-- Start Provided data --

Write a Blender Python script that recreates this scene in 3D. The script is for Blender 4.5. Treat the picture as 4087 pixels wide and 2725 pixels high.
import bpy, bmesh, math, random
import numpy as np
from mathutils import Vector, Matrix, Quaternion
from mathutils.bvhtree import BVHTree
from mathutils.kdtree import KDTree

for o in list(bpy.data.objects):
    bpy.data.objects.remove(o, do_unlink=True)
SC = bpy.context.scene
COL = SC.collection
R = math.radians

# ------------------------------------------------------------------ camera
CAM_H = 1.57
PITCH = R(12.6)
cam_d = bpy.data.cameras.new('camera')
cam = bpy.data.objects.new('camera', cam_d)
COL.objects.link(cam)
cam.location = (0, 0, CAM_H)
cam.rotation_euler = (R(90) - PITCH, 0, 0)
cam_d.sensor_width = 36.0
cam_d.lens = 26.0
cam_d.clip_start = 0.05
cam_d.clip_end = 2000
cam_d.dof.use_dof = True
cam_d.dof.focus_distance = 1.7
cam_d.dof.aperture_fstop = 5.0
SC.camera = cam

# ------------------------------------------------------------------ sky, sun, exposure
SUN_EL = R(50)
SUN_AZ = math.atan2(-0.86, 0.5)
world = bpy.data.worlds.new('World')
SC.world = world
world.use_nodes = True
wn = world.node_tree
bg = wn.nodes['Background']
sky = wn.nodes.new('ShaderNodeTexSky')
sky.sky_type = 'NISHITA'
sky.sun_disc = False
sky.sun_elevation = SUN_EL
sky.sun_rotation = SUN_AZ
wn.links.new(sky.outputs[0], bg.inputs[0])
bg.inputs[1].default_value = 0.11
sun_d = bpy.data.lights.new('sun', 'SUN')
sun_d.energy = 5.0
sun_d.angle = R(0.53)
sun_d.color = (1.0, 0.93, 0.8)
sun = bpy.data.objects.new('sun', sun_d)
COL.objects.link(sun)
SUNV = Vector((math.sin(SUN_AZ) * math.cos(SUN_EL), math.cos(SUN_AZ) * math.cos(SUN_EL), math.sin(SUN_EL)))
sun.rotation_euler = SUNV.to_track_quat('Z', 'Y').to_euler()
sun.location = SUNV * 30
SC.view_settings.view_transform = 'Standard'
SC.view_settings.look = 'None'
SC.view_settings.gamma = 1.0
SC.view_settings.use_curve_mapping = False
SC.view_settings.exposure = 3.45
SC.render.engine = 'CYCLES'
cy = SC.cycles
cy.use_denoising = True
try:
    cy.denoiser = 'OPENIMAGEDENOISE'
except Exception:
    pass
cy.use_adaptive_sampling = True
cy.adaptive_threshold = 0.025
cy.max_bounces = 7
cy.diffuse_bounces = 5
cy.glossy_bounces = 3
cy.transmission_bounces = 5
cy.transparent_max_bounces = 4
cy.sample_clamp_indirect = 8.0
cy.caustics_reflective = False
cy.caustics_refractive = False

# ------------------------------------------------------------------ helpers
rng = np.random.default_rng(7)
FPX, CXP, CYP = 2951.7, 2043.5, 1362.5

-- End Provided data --

Set task> Reprint the data above from the opening line to the line holding "R = math.radians", inclusive, and nothing else.

Reply>
Write a Blender Python script that recreates this scene in 3D. The script is for Blender 4.5. Treat the picture as 4087 pixels wide and 2725 pixels high.
import bpy, bmesh, math, random
import numpy as np
from mathutils import Vector, Matrix, Quaternion
from mathutils.bvhtree import BVHTree
from mathutils.kdtree import KDTree

for o in list(bpy.data.objects):
    bpy.data.objects.remove(o, do_unlink=True)
SC = bpy.context.scene
COL = SC.collection
R = math.radians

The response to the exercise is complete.